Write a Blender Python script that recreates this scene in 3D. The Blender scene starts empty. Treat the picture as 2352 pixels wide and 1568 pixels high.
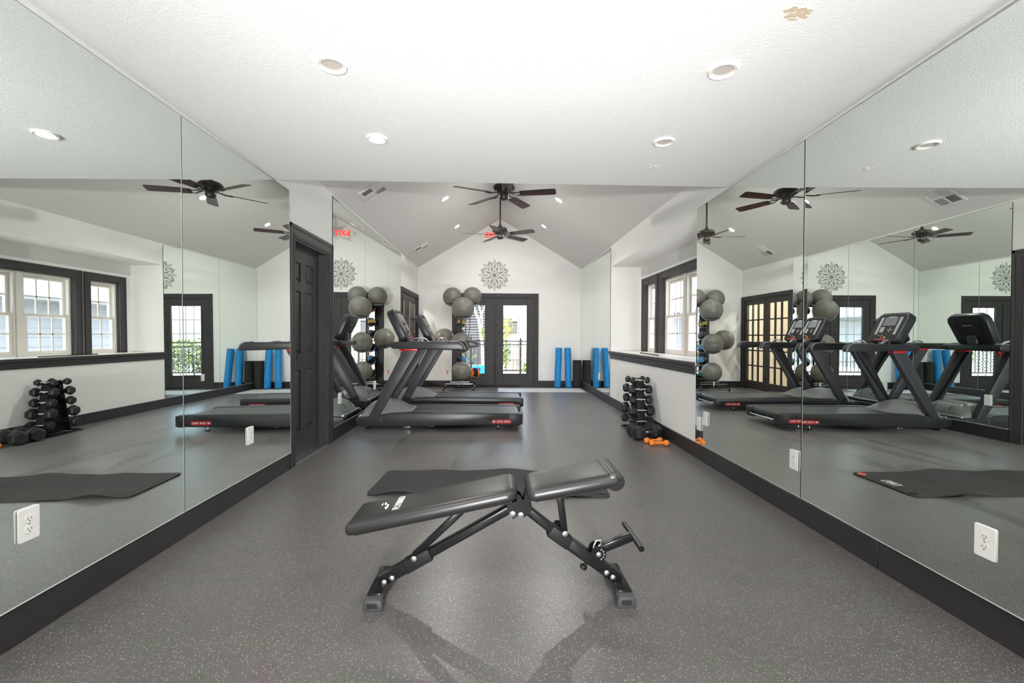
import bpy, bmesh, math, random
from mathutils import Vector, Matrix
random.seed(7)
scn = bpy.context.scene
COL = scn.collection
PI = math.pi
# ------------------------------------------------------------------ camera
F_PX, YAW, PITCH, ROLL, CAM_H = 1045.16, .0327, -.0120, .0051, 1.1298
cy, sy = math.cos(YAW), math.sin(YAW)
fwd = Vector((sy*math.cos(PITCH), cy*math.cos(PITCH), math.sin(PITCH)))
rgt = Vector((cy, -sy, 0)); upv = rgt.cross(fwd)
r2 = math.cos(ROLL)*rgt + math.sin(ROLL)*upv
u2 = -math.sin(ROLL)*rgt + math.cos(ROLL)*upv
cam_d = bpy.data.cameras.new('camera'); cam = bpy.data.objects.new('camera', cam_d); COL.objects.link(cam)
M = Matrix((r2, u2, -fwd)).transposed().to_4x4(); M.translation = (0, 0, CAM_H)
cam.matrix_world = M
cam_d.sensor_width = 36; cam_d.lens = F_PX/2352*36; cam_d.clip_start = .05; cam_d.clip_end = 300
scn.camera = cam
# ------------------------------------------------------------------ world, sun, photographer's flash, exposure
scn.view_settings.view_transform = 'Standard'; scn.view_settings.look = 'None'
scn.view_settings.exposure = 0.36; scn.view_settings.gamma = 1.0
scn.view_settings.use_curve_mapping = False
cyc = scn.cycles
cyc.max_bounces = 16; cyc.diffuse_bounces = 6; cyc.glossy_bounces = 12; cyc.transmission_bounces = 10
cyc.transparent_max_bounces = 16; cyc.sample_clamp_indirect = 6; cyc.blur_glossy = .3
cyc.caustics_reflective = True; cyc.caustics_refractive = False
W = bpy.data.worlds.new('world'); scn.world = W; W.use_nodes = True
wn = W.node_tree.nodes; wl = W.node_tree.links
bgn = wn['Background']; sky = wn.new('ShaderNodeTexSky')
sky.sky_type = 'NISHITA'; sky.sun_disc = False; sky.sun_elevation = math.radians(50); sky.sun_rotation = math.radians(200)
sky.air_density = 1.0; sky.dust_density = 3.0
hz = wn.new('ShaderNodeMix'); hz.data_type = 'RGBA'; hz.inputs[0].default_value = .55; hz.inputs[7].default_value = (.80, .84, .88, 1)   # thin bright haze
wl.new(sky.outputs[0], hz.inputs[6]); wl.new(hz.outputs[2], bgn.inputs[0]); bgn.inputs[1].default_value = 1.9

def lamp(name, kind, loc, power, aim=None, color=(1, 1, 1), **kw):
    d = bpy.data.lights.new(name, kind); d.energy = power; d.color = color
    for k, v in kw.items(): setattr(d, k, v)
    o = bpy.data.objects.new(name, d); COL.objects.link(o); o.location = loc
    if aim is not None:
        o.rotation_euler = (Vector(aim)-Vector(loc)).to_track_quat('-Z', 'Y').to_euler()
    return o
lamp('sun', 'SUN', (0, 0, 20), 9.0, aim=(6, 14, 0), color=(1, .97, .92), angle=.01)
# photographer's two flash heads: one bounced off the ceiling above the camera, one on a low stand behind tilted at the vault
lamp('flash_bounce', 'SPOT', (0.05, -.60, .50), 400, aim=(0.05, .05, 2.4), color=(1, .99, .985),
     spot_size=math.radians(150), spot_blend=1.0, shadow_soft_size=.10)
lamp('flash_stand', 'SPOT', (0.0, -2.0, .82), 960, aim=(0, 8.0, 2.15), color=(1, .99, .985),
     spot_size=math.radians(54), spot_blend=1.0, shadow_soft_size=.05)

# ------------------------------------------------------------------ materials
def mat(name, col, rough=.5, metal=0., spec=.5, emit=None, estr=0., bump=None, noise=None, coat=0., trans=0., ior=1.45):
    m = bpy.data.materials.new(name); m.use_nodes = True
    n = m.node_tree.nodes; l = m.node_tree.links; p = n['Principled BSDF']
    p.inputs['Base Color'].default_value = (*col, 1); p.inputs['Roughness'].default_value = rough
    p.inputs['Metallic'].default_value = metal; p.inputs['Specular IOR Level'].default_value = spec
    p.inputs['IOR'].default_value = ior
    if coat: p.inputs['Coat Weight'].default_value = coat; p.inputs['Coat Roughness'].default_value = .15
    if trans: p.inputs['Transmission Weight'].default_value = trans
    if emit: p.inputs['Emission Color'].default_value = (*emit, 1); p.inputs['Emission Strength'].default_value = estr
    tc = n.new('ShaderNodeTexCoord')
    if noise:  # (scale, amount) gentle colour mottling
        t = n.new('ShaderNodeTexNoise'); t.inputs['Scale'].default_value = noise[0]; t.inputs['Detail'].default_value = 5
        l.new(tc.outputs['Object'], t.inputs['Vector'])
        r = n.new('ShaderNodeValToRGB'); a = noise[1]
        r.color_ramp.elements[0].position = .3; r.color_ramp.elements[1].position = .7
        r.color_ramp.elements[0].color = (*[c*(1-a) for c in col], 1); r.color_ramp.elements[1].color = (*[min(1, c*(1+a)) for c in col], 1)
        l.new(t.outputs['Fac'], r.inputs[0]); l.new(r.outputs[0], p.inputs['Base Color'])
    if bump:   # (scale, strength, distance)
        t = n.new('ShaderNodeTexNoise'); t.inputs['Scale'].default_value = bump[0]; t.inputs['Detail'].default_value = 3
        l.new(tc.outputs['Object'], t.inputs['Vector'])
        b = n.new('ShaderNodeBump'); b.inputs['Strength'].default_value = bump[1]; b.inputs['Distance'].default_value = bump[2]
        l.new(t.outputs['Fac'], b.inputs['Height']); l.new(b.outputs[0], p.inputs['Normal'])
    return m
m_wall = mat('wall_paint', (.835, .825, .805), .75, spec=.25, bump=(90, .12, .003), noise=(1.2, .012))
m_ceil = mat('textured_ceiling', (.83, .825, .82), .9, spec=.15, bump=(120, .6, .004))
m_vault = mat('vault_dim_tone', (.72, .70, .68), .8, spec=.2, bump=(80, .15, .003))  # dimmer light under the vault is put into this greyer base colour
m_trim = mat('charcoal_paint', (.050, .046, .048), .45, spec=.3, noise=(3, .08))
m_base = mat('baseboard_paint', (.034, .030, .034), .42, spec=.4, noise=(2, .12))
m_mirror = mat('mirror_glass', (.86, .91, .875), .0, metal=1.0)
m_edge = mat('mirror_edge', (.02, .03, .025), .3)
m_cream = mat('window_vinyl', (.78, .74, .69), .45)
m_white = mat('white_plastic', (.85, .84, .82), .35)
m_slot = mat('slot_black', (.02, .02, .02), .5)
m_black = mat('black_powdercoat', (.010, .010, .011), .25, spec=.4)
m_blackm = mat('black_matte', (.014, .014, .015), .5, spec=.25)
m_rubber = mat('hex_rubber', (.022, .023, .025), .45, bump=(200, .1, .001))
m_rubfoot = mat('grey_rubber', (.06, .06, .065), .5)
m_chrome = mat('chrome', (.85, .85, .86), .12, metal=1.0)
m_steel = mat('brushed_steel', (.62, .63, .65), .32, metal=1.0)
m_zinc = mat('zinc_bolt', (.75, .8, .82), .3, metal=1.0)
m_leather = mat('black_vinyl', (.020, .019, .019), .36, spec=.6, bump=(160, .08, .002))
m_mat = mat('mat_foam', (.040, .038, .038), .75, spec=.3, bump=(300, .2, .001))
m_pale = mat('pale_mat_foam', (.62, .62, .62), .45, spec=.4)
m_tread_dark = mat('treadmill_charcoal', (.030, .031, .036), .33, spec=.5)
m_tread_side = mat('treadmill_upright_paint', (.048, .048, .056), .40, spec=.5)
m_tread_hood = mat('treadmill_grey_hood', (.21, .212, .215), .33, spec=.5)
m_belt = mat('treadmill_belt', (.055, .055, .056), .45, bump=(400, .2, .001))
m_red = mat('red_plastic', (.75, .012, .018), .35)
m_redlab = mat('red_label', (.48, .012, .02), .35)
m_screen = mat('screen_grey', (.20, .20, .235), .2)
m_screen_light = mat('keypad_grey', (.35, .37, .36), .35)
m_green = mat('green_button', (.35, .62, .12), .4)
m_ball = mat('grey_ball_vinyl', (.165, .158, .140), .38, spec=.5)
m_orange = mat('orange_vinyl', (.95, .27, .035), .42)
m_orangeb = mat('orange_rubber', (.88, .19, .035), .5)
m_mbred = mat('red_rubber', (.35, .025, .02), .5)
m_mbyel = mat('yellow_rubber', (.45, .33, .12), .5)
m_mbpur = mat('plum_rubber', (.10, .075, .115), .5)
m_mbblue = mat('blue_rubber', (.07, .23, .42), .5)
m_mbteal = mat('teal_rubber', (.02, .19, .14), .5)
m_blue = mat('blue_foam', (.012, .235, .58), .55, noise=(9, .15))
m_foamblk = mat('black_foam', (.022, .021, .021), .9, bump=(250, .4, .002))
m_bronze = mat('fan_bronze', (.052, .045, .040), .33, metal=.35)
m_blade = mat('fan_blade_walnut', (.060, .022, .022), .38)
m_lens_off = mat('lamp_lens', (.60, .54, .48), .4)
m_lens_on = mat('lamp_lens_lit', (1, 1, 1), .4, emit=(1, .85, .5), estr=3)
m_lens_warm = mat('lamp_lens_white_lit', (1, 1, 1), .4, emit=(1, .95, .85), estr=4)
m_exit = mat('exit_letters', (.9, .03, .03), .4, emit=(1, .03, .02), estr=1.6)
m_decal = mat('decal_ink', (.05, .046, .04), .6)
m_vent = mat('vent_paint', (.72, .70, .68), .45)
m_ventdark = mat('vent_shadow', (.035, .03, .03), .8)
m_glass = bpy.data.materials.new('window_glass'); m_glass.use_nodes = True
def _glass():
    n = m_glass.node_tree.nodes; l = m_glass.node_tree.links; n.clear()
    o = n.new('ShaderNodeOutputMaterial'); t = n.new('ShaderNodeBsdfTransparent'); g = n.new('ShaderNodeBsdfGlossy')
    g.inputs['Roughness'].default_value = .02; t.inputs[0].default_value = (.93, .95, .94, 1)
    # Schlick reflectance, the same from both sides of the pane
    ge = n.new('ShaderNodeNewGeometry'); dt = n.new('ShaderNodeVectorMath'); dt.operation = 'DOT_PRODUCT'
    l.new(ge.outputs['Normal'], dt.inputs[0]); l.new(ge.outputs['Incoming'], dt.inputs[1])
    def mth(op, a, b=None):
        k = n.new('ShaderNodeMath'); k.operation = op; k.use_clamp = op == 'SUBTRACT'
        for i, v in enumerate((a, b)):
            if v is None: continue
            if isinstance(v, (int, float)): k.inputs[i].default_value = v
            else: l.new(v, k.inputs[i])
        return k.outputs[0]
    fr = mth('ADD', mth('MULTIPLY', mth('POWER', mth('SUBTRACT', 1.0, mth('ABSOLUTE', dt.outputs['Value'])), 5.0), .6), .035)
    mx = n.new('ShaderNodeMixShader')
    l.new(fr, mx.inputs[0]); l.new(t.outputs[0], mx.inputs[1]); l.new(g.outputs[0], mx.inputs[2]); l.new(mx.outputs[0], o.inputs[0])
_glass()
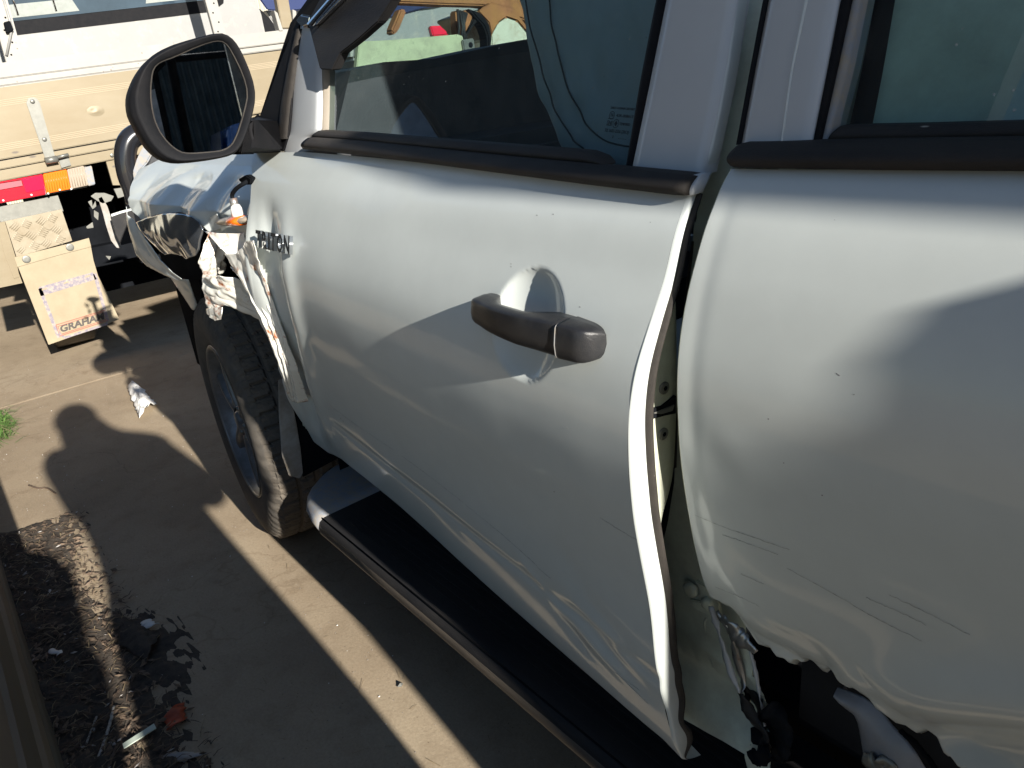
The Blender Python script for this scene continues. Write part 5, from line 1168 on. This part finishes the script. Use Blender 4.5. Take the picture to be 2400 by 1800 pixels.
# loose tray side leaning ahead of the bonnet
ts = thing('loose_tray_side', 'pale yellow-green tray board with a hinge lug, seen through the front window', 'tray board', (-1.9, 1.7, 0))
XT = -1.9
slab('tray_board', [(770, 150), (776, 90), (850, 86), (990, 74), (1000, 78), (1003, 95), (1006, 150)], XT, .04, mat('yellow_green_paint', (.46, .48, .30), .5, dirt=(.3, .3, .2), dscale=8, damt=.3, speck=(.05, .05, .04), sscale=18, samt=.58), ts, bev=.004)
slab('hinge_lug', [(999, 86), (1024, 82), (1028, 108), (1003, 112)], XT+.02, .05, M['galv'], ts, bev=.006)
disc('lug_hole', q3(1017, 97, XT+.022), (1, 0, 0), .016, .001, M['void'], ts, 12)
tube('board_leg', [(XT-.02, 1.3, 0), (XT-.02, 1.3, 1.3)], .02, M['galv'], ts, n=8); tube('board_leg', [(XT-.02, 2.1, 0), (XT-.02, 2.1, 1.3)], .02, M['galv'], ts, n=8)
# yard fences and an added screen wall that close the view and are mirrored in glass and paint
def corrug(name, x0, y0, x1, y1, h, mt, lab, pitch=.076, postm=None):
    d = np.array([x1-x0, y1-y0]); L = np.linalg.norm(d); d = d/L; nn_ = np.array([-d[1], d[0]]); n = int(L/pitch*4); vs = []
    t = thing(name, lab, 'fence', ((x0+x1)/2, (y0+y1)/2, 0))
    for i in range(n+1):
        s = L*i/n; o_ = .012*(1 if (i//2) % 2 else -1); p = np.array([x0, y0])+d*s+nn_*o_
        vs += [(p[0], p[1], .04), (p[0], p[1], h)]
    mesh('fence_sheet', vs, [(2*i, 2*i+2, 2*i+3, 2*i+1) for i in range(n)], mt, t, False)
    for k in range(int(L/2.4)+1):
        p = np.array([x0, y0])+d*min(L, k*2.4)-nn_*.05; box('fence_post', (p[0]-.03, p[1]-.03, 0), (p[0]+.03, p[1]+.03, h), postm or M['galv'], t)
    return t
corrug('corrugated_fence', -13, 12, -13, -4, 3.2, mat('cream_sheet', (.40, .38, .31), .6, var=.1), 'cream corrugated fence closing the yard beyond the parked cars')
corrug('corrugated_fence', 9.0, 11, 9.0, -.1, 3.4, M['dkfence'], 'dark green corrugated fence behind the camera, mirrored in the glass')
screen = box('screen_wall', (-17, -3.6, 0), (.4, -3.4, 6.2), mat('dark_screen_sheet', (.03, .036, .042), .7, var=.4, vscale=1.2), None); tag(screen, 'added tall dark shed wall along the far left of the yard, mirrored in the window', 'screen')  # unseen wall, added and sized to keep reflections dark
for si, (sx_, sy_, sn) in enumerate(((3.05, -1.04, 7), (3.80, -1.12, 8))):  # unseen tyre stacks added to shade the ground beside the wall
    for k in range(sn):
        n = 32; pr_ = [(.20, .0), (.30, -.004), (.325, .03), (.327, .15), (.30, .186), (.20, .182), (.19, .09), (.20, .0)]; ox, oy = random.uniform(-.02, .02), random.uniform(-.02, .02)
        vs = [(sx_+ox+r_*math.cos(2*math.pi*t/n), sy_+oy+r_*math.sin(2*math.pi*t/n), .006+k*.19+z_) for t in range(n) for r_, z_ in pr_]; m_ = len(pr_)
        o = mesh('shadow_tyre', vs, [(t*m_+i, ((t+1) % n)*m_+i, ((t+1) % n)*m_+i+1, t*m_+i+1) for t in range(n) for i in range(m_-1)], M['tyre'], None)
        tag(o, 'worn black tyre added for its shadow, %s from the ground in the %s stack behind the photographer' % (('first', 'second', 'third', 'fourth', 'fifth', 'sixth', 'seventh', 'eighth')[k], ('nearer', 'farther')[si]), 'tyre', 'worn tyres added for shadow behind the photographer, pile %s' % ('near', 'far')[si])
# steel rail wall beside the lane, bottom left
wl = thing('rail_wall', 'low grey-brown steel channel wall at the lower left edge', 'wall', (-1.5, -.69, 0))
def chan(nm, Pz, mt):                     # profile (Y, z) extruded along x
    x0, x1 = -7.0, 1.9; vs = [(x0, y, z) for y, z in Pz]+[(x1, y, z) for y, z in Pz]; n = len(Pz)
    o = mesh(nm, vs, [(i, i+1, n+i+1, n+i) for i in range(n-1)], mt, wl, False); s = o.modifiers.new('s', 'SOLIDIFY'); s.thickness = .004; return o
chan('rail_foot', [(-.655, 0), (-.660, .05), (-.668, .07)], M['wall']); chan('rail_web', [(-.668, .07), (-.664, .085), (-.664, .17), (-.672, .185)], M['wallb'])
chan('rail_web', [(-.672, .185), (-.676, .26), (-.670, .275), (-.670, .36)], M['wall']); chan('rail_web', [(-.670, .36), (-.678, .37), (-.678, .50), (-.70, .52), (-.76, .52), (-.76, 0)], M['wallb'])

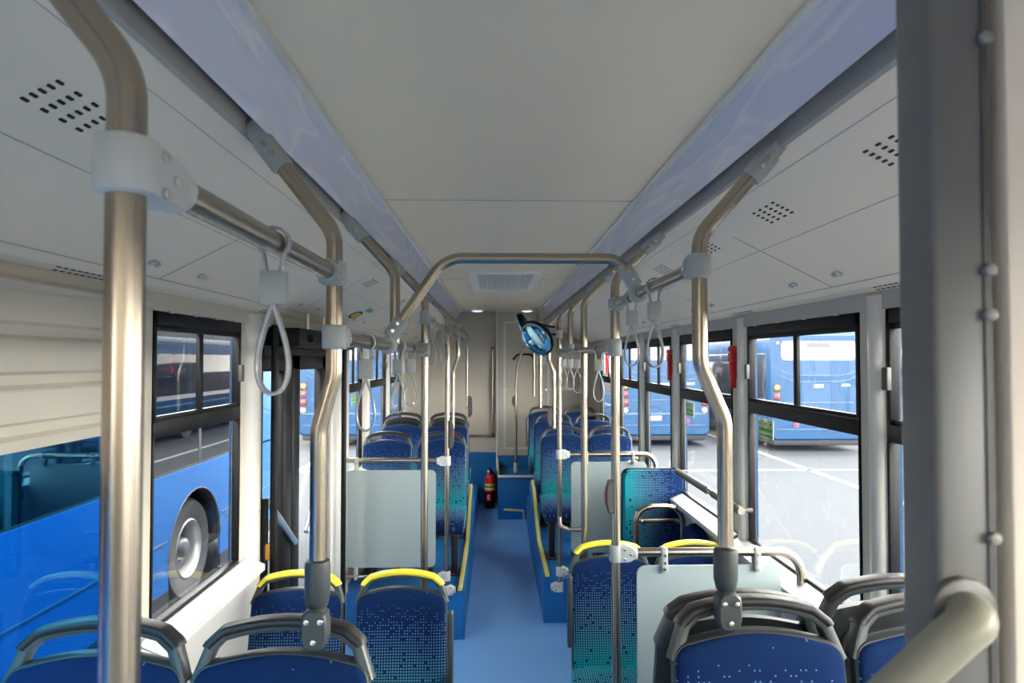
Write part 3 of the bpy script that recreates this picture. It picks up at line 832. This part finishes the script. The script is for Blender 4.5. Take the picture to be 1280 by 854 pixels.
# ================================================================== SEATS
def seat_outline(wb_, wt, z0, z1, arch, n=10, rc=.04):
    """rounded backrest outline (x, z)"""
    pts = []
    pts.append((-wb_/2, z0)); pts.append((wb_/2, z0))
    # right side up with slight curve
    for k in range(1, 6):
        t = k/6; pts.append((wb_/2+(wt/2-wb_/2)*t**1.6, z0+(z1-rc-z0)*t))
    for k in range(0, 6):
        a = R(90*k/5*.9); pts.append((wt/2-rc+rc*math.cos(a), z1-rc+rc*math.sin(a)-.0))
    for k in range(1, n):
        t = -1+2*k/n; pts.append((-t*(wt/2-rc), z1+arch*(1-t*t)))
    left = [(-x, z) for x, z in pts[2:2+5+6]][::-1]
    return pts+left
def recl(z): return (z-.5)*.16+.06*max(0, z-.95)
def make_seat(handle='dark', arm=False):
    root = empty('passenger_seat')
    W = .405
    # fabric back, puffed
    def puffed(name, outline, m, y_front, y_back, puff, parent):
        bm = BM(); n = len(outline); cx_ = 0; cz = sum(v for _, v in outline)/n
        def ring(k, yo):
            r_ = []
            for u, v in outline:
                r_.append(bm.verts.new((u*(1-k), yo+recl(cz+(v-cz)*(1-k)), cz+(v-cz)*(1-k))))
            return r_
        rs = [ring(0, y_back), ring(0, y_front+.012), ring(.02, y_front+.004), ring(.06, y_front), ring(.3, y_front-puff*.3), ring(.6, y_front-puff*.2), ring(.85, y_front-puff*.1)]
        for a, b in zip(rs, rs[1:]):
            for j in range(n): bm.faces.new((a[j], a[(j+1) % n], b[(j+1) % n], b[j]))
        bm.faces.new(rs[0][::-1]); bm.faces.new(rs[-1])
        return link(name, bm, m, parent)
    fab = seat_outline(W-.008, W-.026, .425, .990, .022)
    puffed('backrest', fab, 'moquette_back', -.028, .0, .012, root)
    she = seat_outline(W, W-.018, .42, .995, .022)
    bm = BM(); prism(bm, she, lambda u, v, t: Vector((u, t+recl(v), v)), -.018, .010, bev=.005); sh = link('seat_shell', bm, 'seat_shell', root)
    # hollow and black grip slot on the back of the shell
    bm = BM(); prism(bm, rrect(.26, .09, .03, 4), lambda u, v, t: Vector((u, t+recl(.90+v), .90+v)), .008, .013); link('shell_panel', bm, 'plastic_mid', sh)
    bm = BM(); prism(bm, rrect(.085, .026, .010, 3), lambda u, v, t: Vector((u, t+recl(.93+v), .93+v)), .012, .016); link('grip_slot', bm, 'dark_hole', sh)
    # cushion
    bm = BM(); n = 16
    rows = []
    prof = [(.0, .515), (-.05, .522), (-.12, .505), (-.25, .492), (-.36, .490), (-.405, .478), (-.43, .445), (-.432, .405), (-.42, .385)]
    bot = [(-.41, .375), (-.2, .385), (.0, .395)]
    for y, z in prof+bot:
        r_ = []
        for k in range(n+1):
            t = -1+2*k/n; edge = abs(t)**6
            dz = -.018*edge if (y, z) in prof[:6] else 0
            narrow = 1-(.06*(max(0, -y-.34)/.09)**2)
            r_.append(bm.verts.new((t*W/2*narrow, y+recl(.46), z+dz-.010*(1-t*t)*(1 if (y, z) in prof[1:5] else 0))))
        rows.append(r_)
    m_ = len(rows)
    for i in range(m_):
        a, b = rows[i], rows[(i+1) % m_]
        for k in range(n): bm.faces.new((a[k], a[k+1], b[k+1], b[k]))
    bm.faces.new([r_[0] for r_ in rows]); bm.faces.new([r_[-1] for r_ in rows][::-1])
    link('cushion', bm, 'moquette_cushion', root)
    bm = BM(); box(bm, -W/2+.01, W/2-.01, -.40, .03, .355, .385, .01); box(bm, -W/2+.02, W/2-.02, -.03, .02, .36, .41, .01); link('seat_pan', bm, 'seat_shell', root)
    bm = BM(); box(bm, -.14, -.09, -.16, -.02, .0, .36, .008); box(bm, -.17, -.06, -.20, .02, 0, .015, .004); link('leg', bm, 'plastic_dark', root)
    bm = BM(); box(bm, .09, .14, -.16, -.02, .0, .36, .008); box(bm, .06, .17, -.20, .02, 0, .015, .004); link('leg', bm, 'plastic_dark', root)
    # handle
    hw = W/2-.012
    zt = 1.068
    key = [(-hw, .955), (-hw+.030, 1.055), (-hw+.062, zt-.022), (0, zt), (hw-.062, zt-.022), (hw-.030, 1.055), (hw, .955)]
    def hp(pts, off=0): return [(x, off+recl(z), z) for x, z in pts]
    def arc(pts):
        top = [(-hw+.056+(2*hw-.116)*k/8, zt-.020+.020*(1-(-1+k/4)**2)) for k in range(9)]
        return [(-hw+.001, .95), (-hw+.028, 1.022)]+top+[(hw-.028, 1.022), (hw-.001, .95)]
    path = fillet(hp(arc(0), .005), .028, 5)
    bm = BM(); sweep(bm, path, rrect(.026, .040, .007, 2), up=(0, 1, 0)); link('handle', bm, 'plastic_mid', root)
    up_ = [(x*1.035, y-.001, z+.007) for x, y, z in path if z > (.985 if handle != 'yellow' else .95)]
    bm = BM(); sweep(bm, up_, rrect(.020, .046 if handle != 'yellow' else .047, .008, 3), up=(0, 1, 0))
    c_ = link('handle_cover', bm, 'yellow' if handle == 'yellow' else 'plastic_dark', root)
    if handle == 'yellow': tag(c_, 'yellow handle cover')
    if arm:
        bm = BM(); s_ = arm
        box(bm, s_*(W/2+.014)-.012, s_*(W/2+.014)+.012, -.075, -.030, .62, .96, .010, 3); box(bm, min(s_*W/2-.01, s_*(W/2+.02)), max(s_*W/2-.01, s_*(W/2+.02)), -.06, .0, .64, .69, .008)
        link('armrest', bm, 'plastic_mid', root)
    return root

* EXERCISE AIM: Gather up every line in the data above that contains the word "part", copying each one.

* RESPONSE TO THE EXERCISE:
The Blender Python script for this scene continues. Write part 5, from line 1168 on. This part finishes the script. Use Blender 4.5. Take the picture to be 2400 by 1800 pixels.
Write part 3 of the bpy script that recreates this picture. It picks up at line 832. This part finishes the script. The script is for Blender 4.5. Take the picture to be 1280 by 854 pixels.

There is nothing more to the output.